Derek Achong
Dancehall music fans breathed a sigh of relief as the Privy Council upheld the final appeal brought by Jamaican superstar Adidja "Vybz Kartel" Palmer and three men over their convictions for murder.
Delivering their judgment minutes ago, five Lord Laws of the United Kingdom-based court upheld the appeal from Palmer and his co-accused.
The outcome of the case does not mean that the popular artist and his co-accused were freed.
While the appeal panel agreed to quash their convictions, it remitted the case back to Jamaica's Court of Appeal to decide whether the group should face a retrial.
The Privy Council's ruling was mainly based on how the judge assigned to their case handled allegations of jury misconduct, which arose on the final day of the trial.
It ruled that the judge failed to consider that jurors may have wanted to overcompensate and convict the men after being offered a bribe to acquit them by a fellow juror.
"The judge took no account of this risk," the board said.
In March 2014, Palmer, fellow dancehall artiste Shawn "Shawn Storm" Campbell, Kahira Jones, and Andre St John were convicted of murdering Clive "Lizard" Williams after facing the longest trial in Jamaican history, which lasted 64 days.
Williams was alleged to have been killed at a house in Havendale, St Andrew, after he failed to return two unlicensed firearms which were reportedly given to him by Palmer for safekeeping.
His body was never found.
The men each received life sentences with Justice Lennox Campbell (no relation) setting varying minimum sentences they must serve before eligible for release on parole.
Palmer was given a 35-year minimum sentence, while Campbell and Jones were each given a 25-year minimum term. St John would be eligible after serving 15 years.
In April 2020, Jamaica's Court of Appeal rejected the group's appeal over their convictions but agreed to slight reductions of their minimum prison terms.
The group's legal team mounted a two-pronged appeal before the Privy Council.
Firstly, they challenged telecommunication evidence related to their client's cellular phones, which played a major part in the prosecution's case against them.
They claimed that the police's request to regional telecommunication company Digicel and the company's eventual facilitation of the request breached the Jamaican Interception of Communications Act.
They also contended that the evidence breached their client's right to protection of privacy of communication under the fundamental rights charter of the Jamaican Constitution.
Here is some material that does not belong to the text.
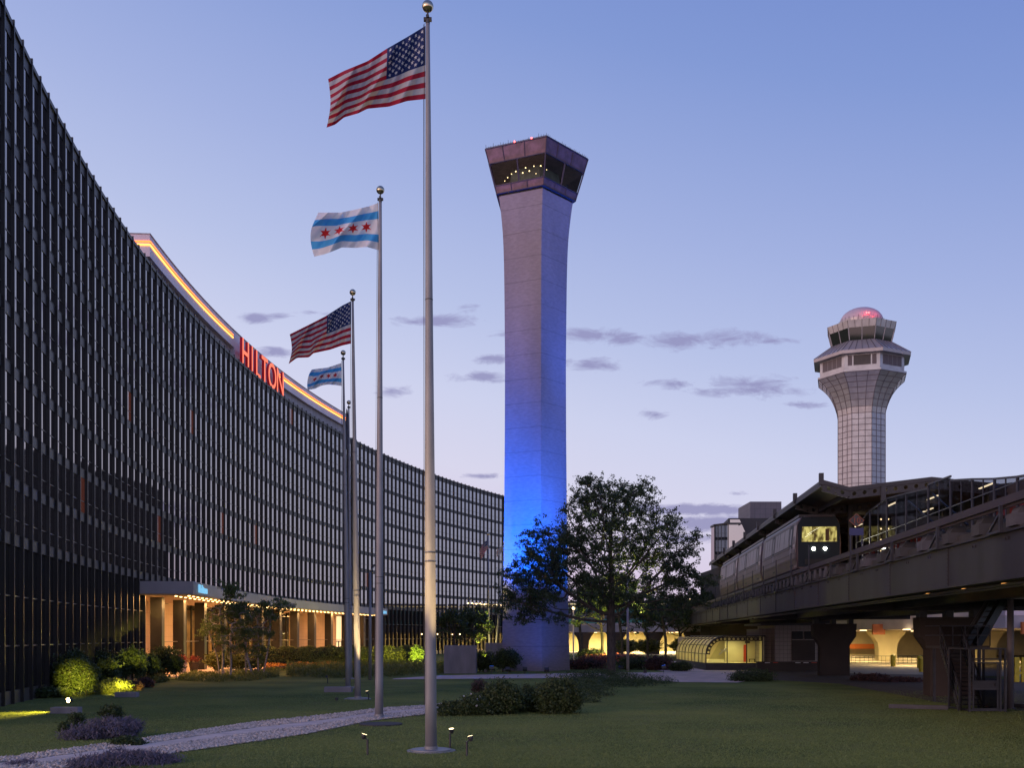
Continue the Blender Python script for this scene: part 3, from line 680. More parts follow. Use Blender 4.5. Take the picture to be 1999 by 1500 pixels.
# floodlights that wash the tower blue
BLUE = (.0,.13,1.0)
def flood(name, label, p, tgt, e, size, grp='blue floodlights round the tower foot'):
    t = thing(name, label, 'floodlight', (p[0], p[1], 0), grp); b = MB(); b.bar((p[0],p[1],0), (p[0],p[1],p[2]-.15), .06); b.bar((p[0]-.2,p[1],p[2]-.15), (p[0]+.2,p[1],p[2]-.15), .05); b.build('stand', M['darkmetal'], t)
    d = (Vector(tgt)-Vector(p)).normalized(); b = MB(); b.bar(Vector(p)-d*.18, Vector(p)+d*.1, .42, .34); b.build('housing', M['darkmetal'], t)
    b = MB(); b.bar(Vector(p)+d*.101, Vector(p)+d*.11, .36, .28); b.build('lens', emis('blue_lens', BLUE, 3), t)
    spot('flood_lamp', Vector(p)+d*.2, tgt, e, BLUE, size, 1, .3, t)
flood('floodlight', 'low floodlight in the grass before the left face of the tower', (-.4,94.6,.5), (-.2,104,16.5), 130000, 40)
flood('floodlight', 'low floodlight on the lawn right of the tower foot', (10.5,99.0,.5), (3.8,104,17), 58000, 44)
flood('floodlight', 'low floodlight in the grass before the tower foot', (1.2,95.2,.5), (1.0,103,17), 75000, 40)
flood('floodlight', 'wide low floodlight straight before the front edge of the tower', (3.2,95.0,.4), (2.6,103,7), 1500, 95)
flood('floodlight', 'floodlight aimed at the tower cab from beyond the paving', (14.5,98.0,.6), (4.6,104,43), 130000, 19)
flood('floodlight', 'floodlight in the open grass nearest the camera, aimed at the tower cab', (-1.9,95.6,.6), (.4,104,47), 7000, 12)

# ================================================================== MODERN CONTROL TOWER (octagonal)
D2 = 235.0; MC = Vector(((1682-1000)/F*D2, D2))
def octa(ap, z, rot=None): 
    # one face towards the viewer
    a_ = math.atan2(-MC.y, -MC.x); Rc = ap/math.cos(math.pi/8)
    return [(MC.x+Rc*math.cos(a_+R(22.5+45*j)+R(1)), MC.y+Rc*math.sin(a_+R(22.5+45*j)+R(1)), z) for j in range(8)]
mt = thing('control_tower', 'modern pale panelled tower flaring out to a cab with a reddish dome', 'control tower', (MC.x, MC.y, 0))
mp_ = [(0,5.1),(53.8,5.1),(55.2,5.32),(56.7,5.75),(58,6.25),(59.2,6.85),(60.3,7.6),(61.3,8.5),(62.2,9.45)]
b = MB(); b.rings([octa(a, z) for z, a in mp_]); b.build('shaft', M['tpanel'], mt)
def lerp_prof(z):
    for (z0,a0_),(z1,a1_) in zip(mp_, mp_[1:]):
        if z0 <= z <= z1: return a0_+(a1_-a0_)*(z-z0)/(z1-z0)
b = MB(); zs = [53.8-1.32*k for k in range(0, 41)][::-1]+[55.2,56.7,58,59.2,60.3,61.3,62.15]
for z in zs:
    Q = [Vector(p) for p in octa(lerp_prof(z)+.015, z)]
    for j in range(8): b.bar(Q[j], Q[(j+1) % 8], .105)
for (z0,a0_),(z1,a1_) in zip(mp_, mp_[1:]):
    Q0 = [Vector(p) for p in octa(a0_+.015, z0)]; Q1 = [Vector(p) for p in octa(a1_+.015, z1)]
    for j in range(8):
        for f_ in (0, 1/3, 2/3): b.bar(Q0[j].lerp(Q0[(j+1) % 8], f_), Q1[j].lerp(Q1[(j+1) % 8], f_), .105)
b.build('panel_joints', M['tjoint'], mt)
b = MB(); b.rings([octa(9.5, 62.2), octa(9.5, 62.6)]); b.rings([octa(9.0, 62.6), octa(9.0, 66.3)]); b.build('equipment_level', M['tpanel'], mt)
for j in range(8):
    Q = [Vector(p) for p in octa(9.06, 63.6)]; A, B_ = Q[j], Q[(j+1) % 8]
    for f0, f1 in ((.10,.22),(.26,.74),(.78,.90)) if j % 2 else ((.12,.32),(.34,.50),(.52,.68),(.70,.88)):
        b = MB(); up = Vector((0,0,2.2)); b.quad(A.lerp(B_, f0), A.lerp(B_, f1), A.lerp(B_, f1)+up, A.lerp(B_, f0)+up); b.build('window', M['tjoint'] if (j % 2 == 0 or f1-f0 < .2) else M['spandrel'], mt)
b = MB(); b.rings([octa(8.7, 66.0), octa(10.35, 66.05), octa(10.4, 66.75), octa(6.3, 69.9)]); b.build('skirt_roof', M['troof'], mt)
b = MB(); Q0 = [Vector(p) for p in octa(10.42, 66.78)]; Q1 = [Vector(p) for p in octa(6.32, 69.92)]
for j in range(8):
    for f_ in [k/6 for k in range(6)]: b.bar(Q0[j].lerp(Q0[(j+1) % 8], f_), Q1[j].lerp(Q1[(j+1) % 8], f_), .10)
b.build('roof_seams', M['tjoint'], mt)
b = MB(); b.rings([octa(5.2, 69.9), octa(5.6, 72.6)]); b.build('cab_core', mat('dark_cab', (.02,.02,.02), .8, noise=.3, scale=1), mt)
for j in range(8):
    for f0, f1 in ((.02,.49),(.51,.98)):
        Q0 = [Vector(p) for p in octa(6.32, 69.95)]; Q1 = [Vector(p) for p in octa(7.0, 72.6)]
        b = MB(); b.quad(Q0[j].lerp(Q0[(j+1)%8], f0), Q0[j].lerp(Q0[(j+1)%8], f1), Q1[j].lerp(Q1[(j+1)%8], f1), Q1[j].lerp(Q1[(j+1)%8], f0)); b.build('cab_window', M['cabglass'], mt)
b = MB()
for j in range(8):
    for f_ in (0, .5): b.bar(Q0[j].lerp(Q0[(j+1)%8], f_), Q1[j].lerp(Q1[(j+1)%8], f_), .16)
b.build('cab_frame', M['troof'], mt)
b = MB(); b.rings([octa(7.0, 72.6), octa(7.4, 74.2), octa(7.0, 74.3)]); b.build('cab_fascia', M['tpanel'], mt)
b = MB(); Q0 = [Vector(p) for p in octa(7.02, 72.62)]; Q1 = [Vector(p) for p in octa(7.42, 74.2)]
for j in range(8):
    for f_ in (0,.25,.5,.75): b.bar(Q0[j].lerp(Q0[(j+1)%8], f_), Q1[j].lerp(Q1[(j+1)%8], f_), .08)
b.build('fascia_joints', M['tjoint'], mt)
b = MB(); b.tube([(MC.x,MC.y,74.3),(MC.x,MC.y,75.6)], 4.95, 24); b.build('dome_base', M['troof'], mt)
b = MB(); nn_ = 28; rr = [[(MC.x+4.75*math.cos(t_)*math.cos(2*math.pi*k/nn_), MC.y+4.75*math.cos(t_)*math.sin(2*math.pi*k/nn_), 75.6+3.2*math.sin(t_)) for k in range(nn_)] for t_ in [math.pi/2*q/9 for q in range(10)]]
b.rings(rr, caps=(0,0)); b.build('dome', M['dome'], mt, smooth=True)
for ox in (-.25,.25):
    b = MB(); b.sphere((MC.x+ox-.3, MC.y-5.1, 76.2), .17, 8, 6); b.build('beacon', M['red'], mt)
point('beacon_glow', (MC.x+2.2, MC.y-6.2, 76.3), 160, (1,.06,.10), .2, mt); point('beacon_glow', (MC.x-1.5, MC.y-6.3, 76.3), 90, (1,.06,.10), .2, mt)
b = MB(); 
for k in range(28):
    a_ = 2*math.pi*k/28; p = Vector((MC.x+4.9*math.cos(a_), MC.y+4.9*math.sin(a_), 74.3)); b.bar(p, p+Vector((0,0,1.5+.5*random.random())), .07)
b.build('roof_antennas', M['tjoint'], mt)
# ================================================================== FLAGPOLES
def flagpole(label, xb, xt, d, ztop, rb, rt, group='flagpoles in a row along the lawn', tall=True, base=1.0):
    xB = (xb-1000)/F*d; xT = (xt-1000)/F*d; t = thing('flagpole', label, 'flagpole', (xB, d, 0), group)
    n = 14; pts = []; rr = []
    for k in range(n+1):
        f_ = k/n; pts.append((xB+(xT-xB)*f_, d, .05+(ztop-.05)*f_)); rr.append(float(np.interp(f_, [0,.33,.6,.78,1], [rb,rb*.87,rb*.65,rb*.52,rt])))
    b = MB(); b.tube(pts, rr, 20); b.build('shaft', M['alu'], t, smooth=True)
    for z in (ztop*.26, ztop*.27+.05, ztop*.62):
        f_ = z/ztop; b = MB(); b.tube([(xB+(xT-xB)*f_, d, z), (xB+(xT-xB)*f_, d, z+.03)], float(np.interp(f_, [0,.33,.6,.78,1], [rb,rb*.87,rb*.65,rb*.52,rt]))+.006, 20)
        b.build('joint_ring', M['darkmetal'], t)
    b = MB(); b.tube([(xB,d,.0),(xB,d,.035)], rb*4.1*base, 32); b.tube([(xB,d,.03),(xB,d,.07)], rb*3.4*base, 32); b.tube([(xB,d,.06),(xB,d,.16)], rb*1.12, 20); b.build('base_collar', M['alu'], t)
    b = MB(); b.tube([(xT,d,ztop),(xT,d,ztop+.12)], rt*1.1, 10); b.tube([(xT-.12,d,ztop+.13),(xT+.12,d,ztop+.13)], .07, 8); b.tube([(xT,d-.1,ztop+.2),(xT,d+.1,ztop+.2)], .05, 8); b.tube([(xT,d,ztop+.1),(xT,d,ztop+.38)], .03, 6); b.build('truck', M['darkmetal'], t)
    b = MB(); b.sphere((xT,d,ztop+.36+.17), .175, 24, 16); b.build('finial_ball', M['ball'], t, smooth=True)
    b = MB(); b.tube([(xT-rt-.04, d-.02, ztop), (xT-rt-.05, d-.02, ztop*.5), (xB-rb-.02, d-.02, 1.4)], .007, 4); b.tube([(xT-rt-.07, d+.03, ztop), (xB-rb-.03, d+.03, 1.4)], .007, 4); b.build('halyard', M['galv'], t)
    return t
zt1 = 3.5+(1243-40)*21.6*F/1400/F   # scaled for the longer lens below
def dpole(npx): return 19.15*F/npx
P1, P2, P3, P4, P5 = [dpole(n) for n in (1231, 872, 672, 554, 457)]   # ball centres
flagpole('tallest looking and nearest flagpole, warm light on its lower shaft', 842, 835.5, P1, 22.12, .18, .062)
flagpole('second nearest flagpole, standing in the gravel edge of the path', 740.5, 743, P2, 22.12, .18, .062)
flagpole('third flagpole from the front, its lower shaft brightly lit by a ground light', 699, 689, P3, 22.12, .18, .062)
flagpole('fourth flagpole from the front, beside a low concrete block', 680, 670.5, P4, 22.12, .18, .062)
flagpole('farthest flagpole of the row with a limp dark flag, half hidden by the fourth', 685, 681.5, P5, 22.12, .15, .06)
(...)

During the hearing of the appeal, last month, more focus was placed on the group's secondary challenge over Justice Campbell's handling of a juror, who was found to have offered a JA$500,000 bribe to the jury foreman to influence the other jurors to find the men not guilty.
The juror, later identified as Livingston Caine, was subsequently convicted of attempting to pervert the course of justice and sentenced to nine months in prison.
Their lawyers claimed that the judge should have discharged the jury and ordered a retrial as they suggested that knowledge of the bribe offer may have led the jury to return with a 10 to one majority verdict.
Presenting submissions on behalf of the prosecution, last month, King's Counsel Peter Knox claimed that Justice Campbell's handling of the trial could not be faulted as he issued strong warnings to the jury after Caine's conduct was discovered shortly before they were allowed to deliberate.
"Defendants can't derail trials just by making bribes to juries," Knox said, as he noted that a retrial could still be facilitated if the appeal is upheld.
In response, King's Counsel Hugh Southey, who led the group's legal team, rejected the suggestion that the men should face a second trial based on the passage of time and the high-profile nature of the case.
"Those difficulties have not diminished, they have become greater because of the passage of time. This is something that is now high profile...A fair trial is now very difficult and impossible we would submit," Southey told that five-member panel last month.
His views on the retrial were echoed by another member of the group's legal team Isat Buchanan.
"There's no remedy, no consideration for a retrial or a second chance," Buchanan said.
The possible positive outcome for Palmer and his co-accused was foreshadowed in a series of posts on Palmer's official Instagram account after the Privy Council announced the date of its decision, last week.
One of the posts was a clip of Palmer's last performance in T&T before his incarceration at Great Fete Weekend in Tobago in 2011.
"Tobago u ready?," the post, which received 23,424 likes and 1,138 comments, up to late yesterday, stated.
Another post paid homage to the group's legal team as it listed the names of the lawyers and stated: "Big up the actual lawyers on this appeal."